Chinese bond yields and interest rate swaps rose across the curve on Monday as the market's attention turned to inflation risks after crude oil prices hit a seven-month high, while a consensus emerged that yields had dropped too far last month. At an auction on Monday, regional bond yields rose for the first time since late April.
"Local government bond yields may edge up in coming auctions in response to a minor correction in secondary market bond yields as global oil and commodity prices rise," said a trader at a major Chinese bank in Shanghai. The finance ministry auctioned 13.8 billion yuan ($2 billion) of three-year bonds on behalf of the regional governments of Hunan, Fujian and Ningxia at a yield of 1.70 percent, up from the 1.67 percent yield on regional bonds sold on May 22.
The indicative five-year government bond yield rose to 2.3773 percent bid on Monday from 2.3664 percent on Friday, according to Reuters Reference Rates. It was the biggest daily rise in seven weeks. Last month, the five-year bond yield slipped below 2.36 percent, breaching lows in April and March around 2.39 percent that had been considered strong support, as signs of weakness in exports and other segments of the economy stirred doubts about the speed and sustainability of the recovery. The offshore five-year non-deliverable interest rate swap climbed to 2.52 percent bid on Monday from its previous close of 2.47 percent.

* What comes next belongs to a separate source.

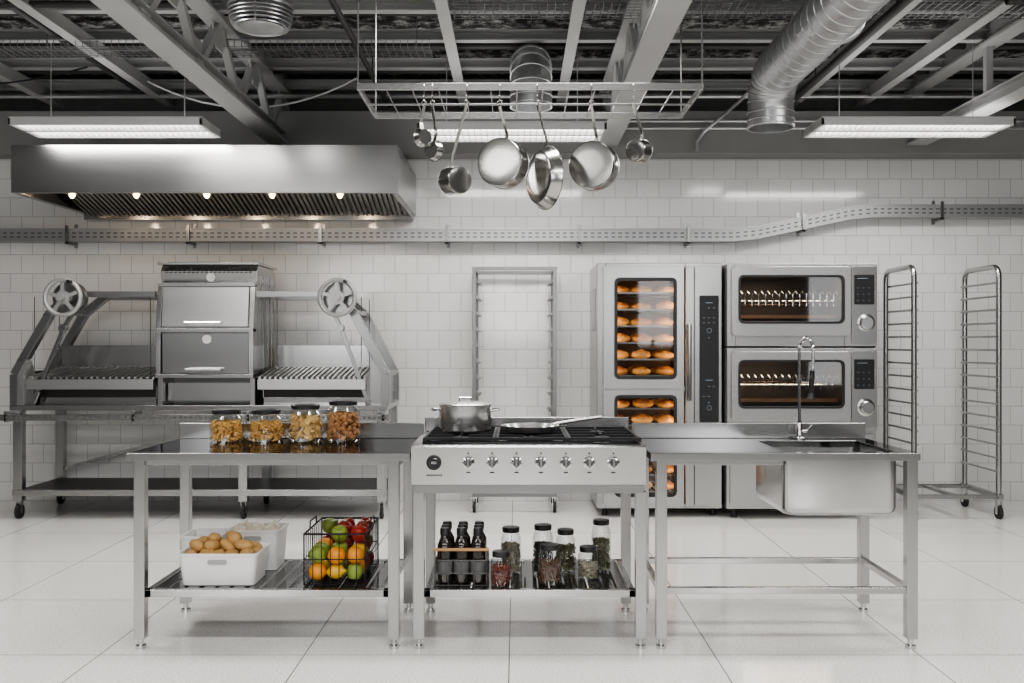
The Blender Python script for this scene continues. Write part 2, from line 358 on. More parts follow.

In the bills market, yields slipped back after mostly rising on Friday in anticipation of a possible announcement over the weekend of details of a planned restart of initial public equity offers, after the announcement did not materialise.
But traders believe yields may not fall much further, given that the central bank, which fears stoking future inflation, is unlikely to allow the seven-day repo rate to fall below the bottom of the 0.9 to 1.0 percent range that has prevailed throughout this year. The 90-day central bank bill yield slipped to 1.0230 percent bid on Monday from 1.0270 percent on Friday.